Your output is the lines from the first one to the one containing "R = math.radians", repeated exactly, with images left out.

>> BEGIN Supplied records

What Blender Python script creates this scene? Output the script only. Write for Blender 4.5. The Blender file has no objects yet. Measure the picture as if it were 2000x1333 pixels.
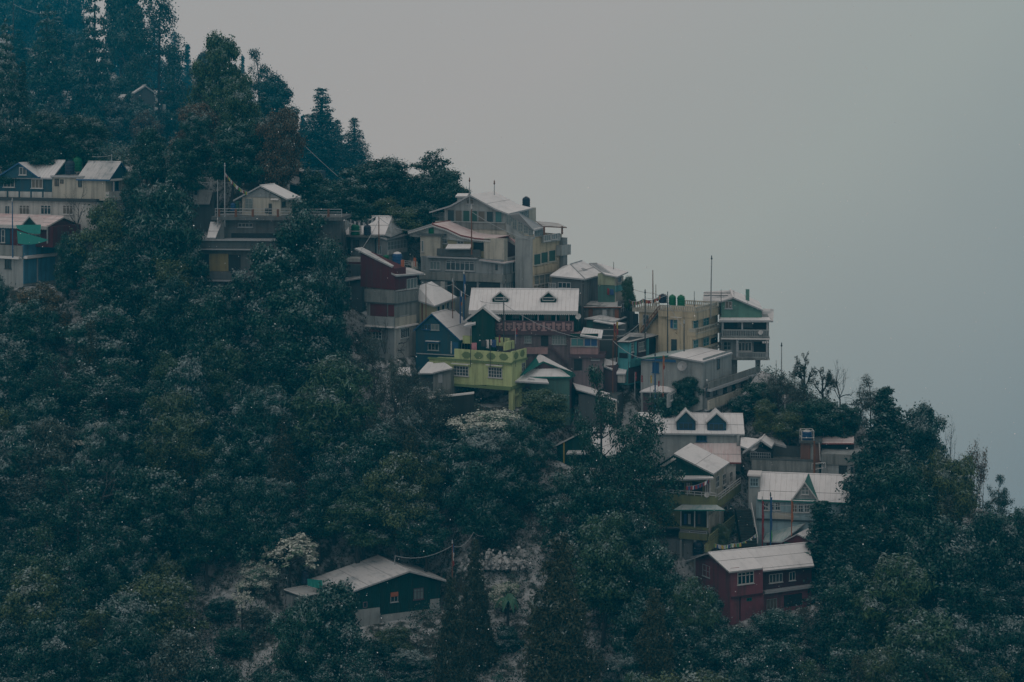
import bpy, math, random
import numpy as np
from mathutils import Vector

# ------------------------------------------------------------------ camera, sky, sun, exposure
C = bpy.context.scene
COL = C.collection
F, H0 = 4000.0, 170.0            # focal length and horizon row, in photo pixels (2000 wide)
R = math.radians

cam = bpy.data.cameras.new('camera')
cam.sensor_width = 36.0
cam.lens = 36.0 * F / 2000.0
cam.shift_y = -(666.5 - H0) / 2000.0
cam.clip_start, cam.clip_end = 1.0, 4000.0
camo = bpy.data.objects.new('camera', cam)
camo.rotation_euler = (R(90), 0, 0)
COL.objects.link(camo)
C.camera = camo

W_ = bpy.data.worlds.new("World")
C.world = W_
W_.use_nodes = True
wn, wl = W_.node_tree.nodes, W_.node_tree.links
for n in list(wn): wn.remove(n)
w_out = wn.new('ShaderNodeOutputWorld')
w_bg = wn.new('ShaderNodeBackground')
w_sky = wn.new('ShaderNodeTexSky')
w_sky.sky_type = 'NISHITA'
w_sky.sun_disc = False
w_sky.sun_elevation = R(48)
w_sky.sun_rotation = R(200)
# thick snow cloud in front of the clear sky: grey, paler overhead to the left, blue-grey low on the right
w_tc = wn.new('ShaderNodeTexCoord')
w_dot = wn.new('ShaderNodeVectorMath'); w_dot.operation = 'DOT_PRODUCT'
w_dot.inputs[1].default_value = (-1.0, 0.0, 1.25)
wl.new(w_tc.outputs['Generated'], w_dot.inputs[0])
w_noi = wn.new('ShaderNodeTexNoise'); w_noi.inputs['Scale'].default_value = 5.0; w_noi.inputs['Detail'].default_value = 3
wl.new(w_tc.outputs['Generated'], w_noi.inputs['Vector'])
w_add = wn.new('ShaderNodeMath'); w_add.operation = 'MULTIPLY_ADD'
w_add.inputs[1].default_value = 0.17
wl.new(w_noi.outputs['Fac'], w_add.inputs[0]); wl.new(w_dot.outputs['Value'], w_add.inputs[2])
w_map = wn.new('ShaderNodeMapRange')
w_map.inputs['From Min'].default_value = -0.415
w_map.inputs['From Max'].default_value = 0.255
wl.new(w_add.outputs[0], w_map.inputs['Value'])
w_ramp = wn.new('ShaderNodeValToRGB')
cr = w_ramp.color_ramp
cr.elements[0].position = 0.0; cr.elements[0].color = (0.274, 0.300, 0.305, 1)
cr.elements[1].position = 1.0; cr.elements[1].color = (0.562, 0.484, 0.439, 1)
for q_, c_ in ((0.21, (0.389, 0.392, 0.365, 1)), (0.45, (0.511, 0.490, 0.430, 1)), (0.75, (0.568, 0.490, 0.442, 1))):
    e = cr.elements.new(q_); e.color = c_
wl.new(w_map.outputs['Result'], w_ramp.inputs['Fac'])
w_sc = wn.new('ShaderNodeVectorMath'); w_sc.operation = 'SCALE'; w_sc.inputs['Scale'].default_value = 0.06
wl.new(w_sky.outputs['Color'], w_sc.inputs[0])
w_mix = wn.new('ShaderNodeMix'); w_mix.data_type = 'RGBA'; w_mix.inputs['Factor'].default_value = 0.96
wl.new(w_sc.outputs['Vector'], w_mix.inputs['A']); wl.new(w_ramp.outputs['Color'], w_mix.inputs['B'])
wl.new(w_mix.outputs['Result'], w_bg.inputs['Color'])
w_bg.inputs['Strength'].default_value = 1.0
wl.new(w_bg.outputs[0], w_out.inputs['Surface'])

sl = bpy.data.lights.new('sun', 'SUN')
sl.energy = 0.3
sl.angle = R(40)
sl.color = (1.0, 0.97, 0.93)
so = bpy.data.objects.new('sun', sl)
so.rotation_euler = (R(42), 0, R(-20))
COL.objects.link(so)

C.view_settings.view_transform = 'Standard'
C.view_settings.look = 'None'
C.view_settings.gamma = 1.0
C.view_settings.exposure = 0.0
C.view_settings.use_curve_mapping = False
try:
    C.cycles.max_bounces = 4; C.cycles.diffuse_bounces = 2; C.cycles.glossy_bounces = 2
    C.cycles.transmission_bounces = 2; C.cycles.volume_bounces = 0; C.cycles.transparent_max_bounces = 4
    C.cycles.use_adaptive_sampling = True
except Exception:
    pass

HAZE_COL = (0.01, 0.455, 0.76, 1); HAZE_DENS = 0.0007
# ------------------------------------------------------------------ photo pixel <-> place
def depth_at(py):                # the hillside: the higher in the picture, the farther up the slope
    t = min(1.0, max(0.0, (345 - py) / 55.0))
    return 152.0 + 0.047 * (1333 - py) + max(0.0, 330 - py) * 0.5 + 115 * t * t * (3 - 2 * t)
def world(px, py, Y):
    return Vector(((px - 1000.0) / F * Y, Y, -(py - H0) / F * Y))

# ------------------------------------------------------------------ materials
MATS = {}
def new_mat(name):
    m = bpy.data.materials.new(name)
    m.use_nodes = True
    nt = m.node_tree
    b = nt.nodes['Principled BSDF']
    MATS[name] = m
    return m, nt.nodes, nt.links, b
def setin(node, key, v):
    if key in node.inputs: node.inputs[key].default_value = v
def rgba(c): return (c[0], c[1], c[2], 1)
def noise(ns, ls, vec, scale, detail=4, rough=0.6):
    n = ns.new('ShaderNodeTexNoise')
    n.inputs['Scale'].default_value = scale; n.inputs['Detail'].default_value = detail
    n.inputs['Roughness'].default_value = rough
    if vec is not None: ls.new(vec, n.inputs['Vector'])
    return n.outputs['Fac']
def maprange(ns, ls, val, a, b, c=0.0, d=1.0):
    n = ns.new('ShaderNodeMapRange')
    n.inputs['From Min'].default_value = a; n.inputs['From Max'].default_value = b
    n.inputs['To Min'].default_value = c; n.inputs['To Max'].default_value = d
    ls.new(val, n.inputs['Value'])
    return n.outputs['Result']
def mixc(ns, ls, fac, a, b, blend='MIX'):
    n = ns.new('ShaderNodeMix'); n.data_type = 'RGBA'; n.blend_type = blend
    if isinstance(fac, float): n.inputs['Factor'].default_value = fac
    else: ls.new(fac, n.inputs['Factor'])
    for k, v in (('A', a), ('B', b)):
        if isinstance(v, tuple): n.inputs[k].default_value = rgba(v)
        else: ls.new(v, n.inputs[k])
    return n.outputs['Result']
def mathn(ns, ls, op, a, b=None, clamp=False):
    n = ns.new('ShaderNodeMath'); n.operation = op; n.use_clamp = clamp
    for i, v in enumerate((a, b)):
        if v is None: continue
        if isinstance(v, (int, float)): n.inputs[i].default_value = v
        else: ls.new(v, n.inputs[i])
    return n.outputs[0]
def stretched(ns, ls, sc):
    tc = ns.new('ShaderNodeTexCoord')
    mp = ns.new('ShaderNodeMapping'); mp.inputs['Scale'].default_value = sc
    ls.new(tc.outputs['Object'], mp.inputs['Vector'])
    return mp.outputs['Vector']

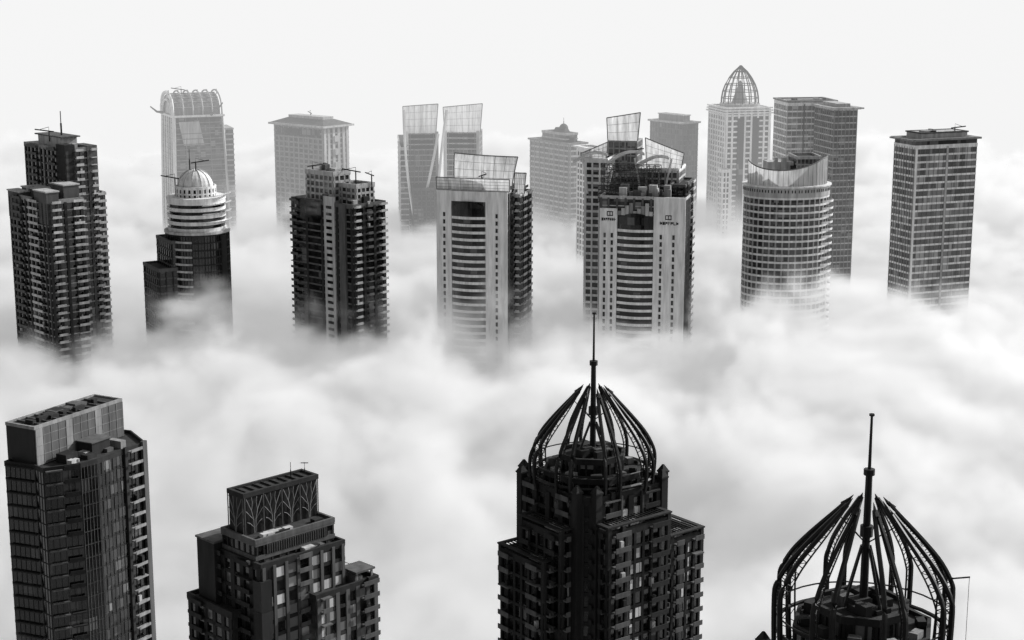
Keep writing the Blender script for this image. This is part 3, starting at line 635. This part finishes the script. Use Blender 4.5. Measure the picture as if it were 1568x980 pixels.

>> END Supplied records

## Finished task
What Blender Python script creates this scene? Output the script only. Write for Blender 4.5. The Blender file has no objects yet. Measure the picture as if it were 2000x1333 pixels.
import bpy, math, random
import numpy as np
from mathutils import Vector

# ------------------------------------------------------------------ camera, sky, sun, exposure
C = bpy.context.scene
COL = C.collection
F, H0 = 4000.0, 170.0            # focal length and horizon row, in photo pixels (2000 wide)
R = math.radians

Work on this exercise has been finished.